La lengua existe objetivamente pero no se da sin un hablante que la diga y el hablante es libre, un inventor de dialectos e idiolectos. Por ejemplo: estoy escribiendo en una lengua que lejanamente fue un dialecto del latín, un román paladino como quiere Berceo, eso que los alemanes llaman el habla de los ratoncillos callejeros. No es impertinente aludir a la calle, al exterior de la casa del lenguaje porque el más sublime ejercicio de la palabra, la medieval alegoría, ya forjada por los gramáticos alejandrinos, siempre señala algo que está fuera de la palabra y que ella intenta alcanzar y mantener atrapado.

Este encuentro fue descrito en la Alta Edad Media por Severino Boecio cuando tradujo dos vocablos griegos, symbolon y semeion a una misma palabra: nota. Es decir que simbolizar y significar son, para él, una sola operación: anotar. Bien vista, una dupla inconciliable: fijar términos y abrirse a la infinita significancia. Hoy diríamos: lenguaje comunicativo y lenguaje poético.

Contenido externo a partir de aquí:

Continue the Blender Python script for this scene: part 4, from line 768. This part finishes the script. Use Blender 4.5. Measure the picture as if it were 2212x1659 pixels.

Para calmar estas tensiones dialécticas podríamos invocar a Dios y a su infinita sapiencia. Por lo mismo que infinita, incognoscible e inefable, incluso para sí mismo, como sostiene Eriúgena. Anselmo de Canterbury, por su parte, identifica la palabra divina con la intuición interior del sujeto. O sea: donde no hay signos. Así que es mejor no dar trabajo al Creador en estas cosas. El lenguaje es una invención humana, es decir algo artificial y en tal artificio, por paradoja, reside su natural relación con la realidad, un vínculo parcial, como todo lo humano en la historia, ya que en todo lo sensible siempre hay algo de inteligible.